**Description of the task:** Repeat the entire listing exactly.

**Data block:**
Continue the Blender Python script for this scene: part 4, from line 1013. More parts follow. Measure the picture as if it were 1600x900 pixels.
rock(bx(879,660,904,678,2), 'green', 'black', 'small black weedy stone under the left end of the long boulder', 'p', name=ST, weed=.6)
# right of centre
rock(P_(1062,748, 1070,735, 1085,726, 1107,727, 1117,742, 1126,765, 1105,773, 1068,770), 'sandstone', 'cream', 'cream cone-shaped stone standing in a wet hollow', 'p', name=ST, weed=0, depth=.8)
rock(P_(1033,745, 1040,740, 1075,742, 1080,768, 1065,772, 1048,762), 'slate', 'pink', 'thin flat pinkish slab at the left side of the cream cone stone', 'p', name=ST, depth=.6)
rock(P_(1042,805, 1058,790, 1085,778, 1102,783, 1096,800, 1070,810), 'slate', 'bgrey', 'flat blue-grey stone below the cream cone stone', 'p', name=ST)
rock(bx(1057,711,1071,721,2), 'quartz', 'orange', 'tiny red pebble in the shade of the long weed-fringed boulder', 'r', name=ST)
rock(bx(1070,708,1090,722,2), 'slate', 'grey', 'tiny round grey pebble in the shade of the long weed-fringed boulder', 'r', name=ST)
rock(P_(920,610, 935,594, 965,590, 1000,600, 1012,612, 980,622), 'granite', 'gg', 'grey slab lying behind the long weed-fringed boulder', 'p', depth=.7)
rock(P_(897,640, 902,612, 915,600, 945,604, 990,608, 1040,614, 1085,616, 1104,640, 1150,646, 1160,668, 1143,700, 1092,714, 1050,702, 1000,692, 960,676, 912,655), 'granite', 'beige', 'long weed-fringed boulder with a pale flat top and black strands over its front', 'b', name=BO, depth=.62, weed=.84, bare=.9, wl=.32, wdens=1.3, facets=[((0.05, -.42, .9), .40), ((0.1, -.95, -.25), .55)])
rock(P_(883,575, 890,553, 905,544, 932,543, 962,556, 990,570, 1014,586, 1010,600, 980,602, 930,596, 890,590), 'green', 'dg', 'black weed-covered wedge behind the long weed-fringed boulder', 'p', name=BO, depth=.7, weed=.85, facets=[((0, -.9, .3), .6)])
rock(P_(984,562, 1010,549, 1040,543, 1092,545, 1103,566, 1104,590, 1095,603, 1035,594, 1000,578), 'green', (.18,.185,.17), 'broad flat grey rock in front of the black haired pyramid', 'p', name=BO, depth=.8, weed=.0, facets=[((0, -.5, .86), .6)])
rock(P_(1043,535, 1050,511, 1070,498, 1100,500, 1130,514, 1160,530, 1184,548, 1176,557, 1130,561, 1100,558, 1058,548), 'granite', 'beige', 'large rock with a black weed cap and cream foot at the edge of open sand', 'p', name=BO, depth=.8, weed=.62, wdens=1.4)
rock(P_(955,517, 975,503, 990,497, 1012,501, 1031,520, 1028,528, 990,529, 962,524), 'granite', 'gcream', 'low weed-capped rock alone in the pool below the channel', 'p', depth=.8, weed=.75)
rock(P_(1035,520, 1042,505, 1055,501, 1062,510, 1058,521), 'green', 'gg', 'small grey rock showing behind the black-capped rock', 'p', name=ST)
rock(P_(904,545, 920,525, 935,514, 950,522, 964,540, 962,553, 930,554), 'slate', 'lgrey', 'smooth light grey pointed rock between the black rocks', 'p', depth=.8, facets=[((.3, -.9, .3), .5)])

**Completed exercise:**
Continue the Blender Python script for this scene: part 4, from line 1013. More parts follow. Measure the picture as if it were 1600x900 pixels.
rock(bx(879,660,904,678,2), 'green', 'black', 'small black weedy stone under the left end of the long boulder', 'p', name=ST, weed=.6)
# right of centre
rock(P_(1062,748, 1070,735, 1085,726, 1107,727, 1117,742, 1126,765, 1105,773, 1068,770), 'sandstone', 'cream', 'cream cone-shaped stone standing in a wet hollow', 'p', name=ST, weed=0, depth=.8)
rock(P_(1033,745, 1040,740, 1075,742, 1080,768, 1065,772, 1048,762), 'slate', 'pink', 'thin flat pinkish slab at the left side of the cream cone stone', 'p', name=ST, depth=.6)
rock(P_(1042,805, 1058,790, 1085,778, 1102,783, 1096,800, 1070,810), 'slate', 'bgrey', 'flat blue-grey stone below the cream cone stone', 'p', name=ST)
rock(bx(1057,711,1071,721,2), 'quartz', 'orange', 'tiny red pebble in the shade of the long weed-fringed boulder', 'r', name=ST)
rock(bx(1070,708,1090,722,2), 'slate', 'grey', 'tiny round grey pebble in the shade of the long weed-fringed boulder', 'r', name=ST)
rock(P_(920,610, 935,594, 965,590, 1000,600, 1012,612, 980,622), 'granite', 'gg', 'grey slab lying behind the long weed-fringed boulder', 'p', depth=.7)
rock(P_(897,640, 902,612, 915,600, 945,604, 990,608, 1040,614, 1085,616, 1104,640, 1150,646, 1160,668, 1143,700, 1092,714, 1050,702, 1000,692, 960,676, 912,655), 'granite', 'beige', 'long weed-fringed boulder with a pale flat top and black strands over its front', 'b', name=BO, depth=.62, weed=.84, bare=.9, wl=.32, wdens=1.3, facets=[((0.05, -.42, .9), .40), ((0.1, -.95, -.25), .55)])
rock(P_(883,575, 890,553, 905,544, 932,543, 962,556, 990,570, 1014,586, 1010,600, 980,602, 930,596, 890,590), 'green', 'dg', 'black weed-covered wedge behind the long weed-fringed boulder', 'p', name=BO, depth=.7, weed=.85, facets=[((0, -.9, .3), .6)])
rock(P_(984,562, 1010,549, 1040,543, 1092,545, 1103,566, 1104,590, 1095,603, 1035,594, 1000,578), 'green', (.18,.185,.17), 'broad flat grey rock in front of the black haired pyramid', 'p', name=BO, depth=.8, weed=.0, facets=[((0, -.5, .86), .6)])
rock(P_(1043,535, 1050,511, 1070,498, 1100,500, 1130,514, 1160,530, 1184,548, 1176,557, 1130,561, 1100,558, 1058,548), 'granite', 'beige', 'large rock with a black weed cap and cream foot at the edge of open sand', 'p', name=BO, depth=.8, weed=.62, wdens=1.4)
rock(P_(955,517, 975,503, 990,497, 1012,501, 1031,520, 1028,528, 990,529, 962,524), 'granite', 'gcream', 'low weed-capped rock alone in the pool below the channel', 'p', depth=.8, weed=.75)
rock(P_(1035,520, 1042,505, 1055,501, 1062,510, 1058,521), 'green', 'gg', 'small grey rock showing behind the black-capped rock', 'p', name=ST)
rock(P_(904,545, 920,525, 935,514, 950,522, 964,540, 962,553, 930,554), 'slate', 'lgrey', 'smooth light grey pointed rock between the black rocks', 'p', depth=.8, facets=[((.3, -.9, .3), .5)])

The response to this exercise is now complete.